Copy out precisely the lines beginning at the line that contains "Model this scene" and ending at the line that contains "nt.nodes['Background'].inputs[1].default_value = 2.9", including both.

[Stored entries]
________
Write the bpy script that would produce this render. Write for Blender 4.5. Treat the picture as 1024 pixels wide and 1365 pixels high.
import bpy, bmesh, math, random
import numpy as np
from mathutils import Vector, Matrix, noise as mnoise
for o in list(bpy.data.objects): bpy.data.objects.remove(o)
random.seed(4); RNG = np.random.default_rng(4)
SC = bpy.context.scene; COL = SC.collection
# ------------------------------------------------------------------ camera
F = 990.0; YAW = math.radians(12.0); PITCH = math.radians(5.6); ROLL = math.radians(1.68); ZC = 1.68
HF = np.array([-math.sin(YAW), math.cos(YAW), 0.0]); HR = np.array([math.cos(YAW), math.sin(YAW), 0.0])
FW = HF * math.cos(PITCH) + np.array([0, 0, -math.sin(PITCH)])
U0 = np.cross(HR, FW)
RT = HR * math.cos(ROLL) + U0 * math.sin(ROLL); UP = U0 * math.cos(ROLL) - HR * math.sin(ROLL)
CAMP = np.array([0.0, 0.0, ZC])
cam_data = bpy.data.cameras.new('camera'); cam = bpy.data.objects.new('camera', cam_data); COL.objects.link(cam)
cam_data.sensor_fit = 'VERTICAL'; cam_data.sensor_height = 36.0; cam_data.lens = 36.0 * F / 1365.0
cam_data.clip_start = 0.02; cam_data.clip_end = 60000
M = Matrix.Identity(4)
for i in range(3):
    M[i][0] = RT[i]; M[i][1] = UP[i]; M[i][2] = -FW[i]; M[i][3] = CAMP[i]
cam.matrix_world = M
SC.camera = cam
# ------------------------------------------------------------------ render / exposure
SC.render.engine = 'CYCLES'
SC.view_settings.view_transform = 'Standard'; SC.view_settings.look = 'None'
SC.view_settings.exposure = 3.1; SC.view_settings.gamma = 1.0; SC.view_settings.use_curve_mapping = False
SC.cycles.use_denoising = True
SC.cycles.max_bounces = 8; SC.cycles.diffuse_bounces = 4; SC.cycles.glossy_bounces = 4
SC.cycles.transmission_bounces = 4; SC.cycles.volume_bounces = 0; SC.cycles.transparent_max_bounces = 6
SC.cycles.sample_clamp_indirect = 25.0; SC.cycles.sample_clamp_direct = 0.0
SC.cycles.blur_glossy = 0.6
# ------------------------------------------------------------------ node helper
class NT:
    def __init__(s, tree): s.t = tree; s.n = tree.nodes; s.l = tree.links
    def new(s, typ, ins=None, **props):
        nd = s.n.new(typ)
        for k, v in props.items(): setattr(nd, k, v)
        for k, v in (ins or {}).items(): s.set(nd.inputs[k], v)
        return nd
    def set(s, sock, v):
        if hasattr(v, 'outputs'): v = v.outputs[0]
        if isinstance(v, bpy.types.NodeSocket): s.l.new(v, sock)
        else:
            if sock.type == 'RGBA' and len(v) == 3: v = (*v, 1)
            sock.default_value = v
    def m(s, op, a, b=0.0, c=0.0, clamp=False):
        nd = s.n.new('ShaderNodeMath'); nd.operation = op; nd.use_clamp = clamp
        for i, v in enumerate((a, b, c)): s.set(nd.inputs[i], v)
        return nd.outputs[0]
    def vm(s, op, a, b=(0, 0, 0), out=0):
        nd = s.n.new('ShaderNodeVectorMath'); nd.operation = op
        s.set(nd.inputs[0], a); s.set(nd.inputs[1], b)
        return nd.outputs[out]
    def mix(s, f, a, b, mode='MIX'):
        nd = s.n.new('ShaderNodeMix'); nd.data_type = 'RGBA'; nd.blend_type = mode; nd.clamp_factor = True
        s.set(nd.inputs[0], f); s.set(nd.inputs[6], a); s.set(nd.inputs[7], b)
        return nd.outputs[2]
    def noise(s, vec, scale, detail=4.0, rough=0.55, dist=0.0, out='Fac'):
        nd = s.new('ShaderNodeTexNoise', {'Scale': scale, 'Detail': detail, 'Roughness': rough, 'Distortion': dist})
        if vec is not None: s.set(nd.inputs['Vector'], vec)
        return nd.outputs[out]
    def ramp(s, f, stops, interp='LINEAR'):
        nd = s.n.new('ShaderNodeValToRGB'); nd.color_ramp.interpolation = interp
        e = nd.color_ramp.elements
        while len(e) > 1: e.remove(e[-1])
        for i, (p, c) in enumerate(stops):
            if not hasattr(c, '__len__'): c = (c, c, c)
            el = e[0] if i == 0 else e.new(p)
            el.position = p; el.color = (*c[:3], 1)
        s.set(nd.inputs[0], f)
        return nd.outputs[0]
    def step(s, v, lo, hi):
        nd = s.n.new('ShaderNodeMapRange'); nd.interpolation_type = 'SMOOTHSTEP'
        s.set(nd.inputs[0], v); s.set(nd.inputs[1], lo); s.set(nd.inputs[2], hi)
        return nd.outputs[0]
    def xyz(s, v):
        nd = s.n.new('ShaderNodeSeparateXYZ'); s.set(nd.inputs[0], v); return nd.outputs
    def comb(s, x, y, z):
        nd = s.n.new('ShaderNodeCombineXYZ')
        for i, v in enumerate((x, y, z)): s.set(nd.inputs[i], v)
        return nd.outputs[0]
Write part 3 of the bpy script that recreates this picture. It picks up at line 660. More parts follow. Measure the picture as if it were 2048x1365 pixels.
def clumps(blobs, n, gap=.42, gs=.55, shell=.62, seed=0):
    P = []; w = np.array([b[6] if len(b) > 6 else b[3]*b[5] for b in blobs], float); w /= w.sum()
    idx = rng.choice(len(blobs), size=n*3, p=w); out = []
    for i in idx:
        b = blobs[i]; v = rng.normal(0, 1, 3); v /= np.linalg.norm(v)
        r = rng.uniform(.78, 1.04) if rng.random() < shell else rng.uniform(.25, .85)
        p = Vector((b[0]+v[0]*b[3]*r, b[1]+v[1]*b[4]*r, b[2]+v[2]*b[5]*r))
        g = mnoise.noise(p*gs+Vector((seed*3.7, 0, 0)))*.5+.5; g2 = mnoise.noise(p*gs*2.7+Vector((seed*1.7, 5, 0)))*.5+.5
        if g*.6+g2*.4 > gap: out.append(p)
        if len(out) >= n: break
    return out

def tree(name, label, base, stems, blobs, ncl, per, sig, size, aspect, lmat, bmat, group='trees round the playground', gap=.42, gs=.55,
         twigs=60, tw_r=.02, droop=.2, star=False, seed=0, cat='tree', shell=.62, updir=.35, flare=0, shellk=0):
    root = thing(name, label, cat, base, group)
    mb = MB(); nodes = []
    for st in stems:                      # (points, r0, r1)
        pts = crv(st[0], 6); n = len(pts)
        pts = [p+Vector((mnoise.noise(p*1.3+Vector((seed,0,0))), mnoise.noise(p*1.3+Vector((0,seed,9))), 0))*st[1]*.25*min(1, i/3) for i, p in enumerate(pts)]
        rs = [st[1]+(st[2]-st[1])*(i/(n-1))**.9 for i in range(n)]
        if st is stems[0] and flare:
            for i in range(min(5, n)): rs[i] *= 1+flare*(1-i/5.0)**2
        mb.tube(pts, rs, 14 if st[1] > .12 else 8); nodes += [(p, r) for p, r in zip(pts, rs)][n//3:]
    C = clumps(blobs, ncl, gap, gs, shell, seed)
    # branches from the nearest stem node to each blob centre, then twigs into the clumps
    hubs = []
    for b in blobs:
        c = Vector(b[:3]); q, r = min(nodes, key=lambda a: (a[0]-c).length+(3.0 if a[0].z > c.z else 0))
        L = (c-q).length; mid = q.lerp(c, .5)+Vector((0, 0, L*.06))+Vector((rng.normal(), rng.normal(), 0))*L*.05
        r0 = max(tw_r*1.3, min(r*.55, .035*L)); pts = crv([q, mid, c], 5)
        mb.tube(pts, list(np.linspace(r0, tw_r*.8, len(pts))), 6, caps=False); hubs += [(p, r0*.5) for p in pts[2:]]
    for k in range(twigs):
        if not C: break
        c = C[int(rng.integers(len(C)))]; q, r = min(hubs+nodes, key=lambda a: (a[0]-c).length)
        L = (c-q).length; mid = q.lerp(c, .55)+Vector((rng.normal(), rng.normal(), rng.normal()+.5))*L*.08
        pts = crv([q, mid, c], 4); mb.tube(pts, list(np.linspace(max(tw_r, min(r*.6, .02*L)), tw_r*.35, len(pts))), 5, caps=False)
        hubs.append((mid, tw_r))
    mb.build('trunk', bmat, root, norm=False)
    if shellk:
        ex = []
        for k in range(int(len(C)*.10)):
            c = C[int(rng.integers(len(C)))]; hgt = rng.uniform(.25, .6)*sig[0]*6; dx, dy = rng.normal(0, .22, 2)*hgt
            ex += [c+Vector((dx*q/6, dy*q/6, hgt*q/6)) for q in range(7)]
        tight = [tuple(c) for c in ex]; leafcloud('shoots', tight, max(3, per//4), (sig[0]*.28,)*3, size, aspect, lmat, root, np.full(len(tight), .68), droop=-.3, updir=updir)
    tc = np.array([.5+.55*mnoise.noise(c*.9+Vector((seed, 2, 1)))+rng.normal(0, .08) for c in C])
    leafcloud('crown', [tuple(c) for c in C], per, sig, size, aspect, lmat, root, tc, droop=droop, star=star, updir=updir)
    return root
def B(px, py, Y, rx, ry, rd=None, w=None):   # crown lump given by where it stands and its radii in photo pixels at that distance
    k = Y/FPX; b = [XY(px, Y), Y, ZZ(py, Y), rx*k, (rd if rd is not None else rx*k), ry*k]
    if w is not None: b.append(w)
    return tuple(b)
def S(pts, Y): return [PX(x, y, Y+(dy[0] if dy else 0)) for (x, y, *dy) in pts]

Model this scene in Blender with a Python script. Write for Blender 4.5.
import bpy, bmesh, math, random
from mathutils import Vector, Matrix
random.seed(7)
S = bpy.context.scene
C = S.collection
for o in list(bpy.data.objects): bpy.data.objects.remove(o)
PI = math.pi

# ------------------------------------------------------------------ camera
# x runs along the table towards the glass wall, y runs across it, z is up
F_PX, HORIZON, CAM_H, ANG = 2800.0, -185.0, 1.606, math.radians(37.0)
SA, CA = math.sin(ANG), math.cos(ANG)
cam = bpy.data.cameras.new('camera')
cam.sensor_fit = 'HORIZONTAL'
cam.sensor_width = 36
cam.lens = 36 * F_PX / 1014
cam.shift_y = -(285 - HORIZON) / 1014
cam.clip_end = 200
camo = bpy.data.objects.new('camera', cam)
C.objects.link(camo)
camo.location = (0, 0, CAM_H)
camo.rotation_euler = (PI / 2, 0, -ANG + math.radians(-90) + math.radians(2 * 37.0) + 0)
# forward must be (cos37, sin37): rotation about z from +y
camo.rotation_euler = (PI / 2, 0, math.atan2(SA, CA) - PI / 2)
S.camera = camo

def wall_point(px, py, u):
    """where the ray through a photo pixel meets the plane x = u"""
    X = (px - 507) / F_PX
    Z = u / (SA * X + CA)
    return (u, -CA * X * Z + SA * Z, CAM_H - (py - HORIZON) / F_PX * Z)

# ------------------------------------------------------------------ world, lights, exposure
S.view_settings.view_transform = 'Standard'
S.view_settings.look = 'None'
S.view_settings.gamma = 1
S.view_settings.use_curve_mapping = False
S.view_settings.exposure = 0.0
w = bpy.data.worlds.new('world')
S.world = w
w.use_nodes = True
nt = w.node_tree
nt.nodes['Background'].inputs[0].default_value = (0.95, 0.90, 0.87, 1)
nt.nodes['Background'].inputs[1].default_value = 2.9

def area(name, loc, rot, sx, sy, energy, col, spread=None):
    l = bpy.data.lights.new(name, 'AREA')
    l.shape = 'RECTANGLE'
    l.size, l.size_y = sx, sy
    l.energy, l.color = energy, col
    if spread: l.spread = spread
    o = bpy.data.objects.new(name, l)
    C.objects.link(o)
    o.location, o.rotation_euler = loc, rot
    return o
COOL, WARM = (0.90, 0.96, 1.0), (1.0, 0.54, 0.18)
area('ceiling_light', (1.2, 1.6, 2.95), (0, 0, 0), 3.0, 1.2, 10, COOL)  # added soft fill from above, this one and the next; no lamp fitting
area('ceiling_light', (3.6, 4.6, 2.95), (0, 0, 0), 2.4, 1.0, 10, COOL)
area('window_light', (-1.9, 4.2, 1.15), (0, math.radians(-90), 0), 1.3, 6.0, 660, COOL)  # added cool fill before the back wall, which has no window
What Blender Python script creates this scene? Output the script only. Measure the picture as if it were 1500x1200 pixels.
________
*Solved problem:*
Model this scene in Blender with a Python script. Write for Blender 4.5.
import bpy, bmesh, math, random
from mathutils import Vector, Matrix
random.seed(7)
S = bpy.context.scene
C = S.collection
for o in list(bpy.data.objects): bpy.data.objects.remove(o)
PI = math.pi

# ------------------------------------------------------------------ camera
# x runs along the table towards the glass wall, y runs across it, z is up
F_PX, HORIZON, CAM_H, ANG = 2800.0, -185.0, 1.606, math.radians(37.0)
SA, CA = math.sin(ANG), math.cos(ANG)
cam = bpy.data.cameras.new('camera')
cam.sensor_fit = 'HORIZONTAL'
cam.sensor_width = 36
cam.lens = 36 * F_PX / 1014
cam.shift_y = -(285 - HORIZON) / 1014
cam.clip_end = 200
camo = bpy.data.objects.new('camera', cam)
C.objects.link(camo)
camo.location = (0, 0, CAM_H)
camo.rotation_euler = (PI / 2, 0, -ANG + math.radians(-90) + math.radians(2 * 37.0) + 0)
# forward must be (cos37, sin37): rotation about z from +y
camo.rotation_euler = (PI / 2, 0, math.atan2(SA, CA) - PI / 2)
S.camera = camo

def wall_point(px, py, u):
    """where the ray through a photo pixel meets the plane x = u"""
    X = (px - 507) / F_PX
    Z = u / (SA * X + CA)
    return (u, -CA * X * Z + SA * Z, CAM_H - (py - HORIZON) / F_PX * Z)

# ------------------------------------------------------------------ world, lights, exposure
S.view_settings.view_transform = 'Standard'
S.view_settings.look = 'None'
S.view_settings.gamma = 1
S.view_settings.use_curve_mapping = False
S.view_settings.exposure = 0.0
w = bpy.data.worlds.new('world')
S.world = w
w.use_nodes = True
nt = w.node_tree
nt.nodes['Background'].inputs[0].default_value = (0.95, 0.90, 0.87, 1)
nt.nodes['Background'].inputs[1].default_value = 2.9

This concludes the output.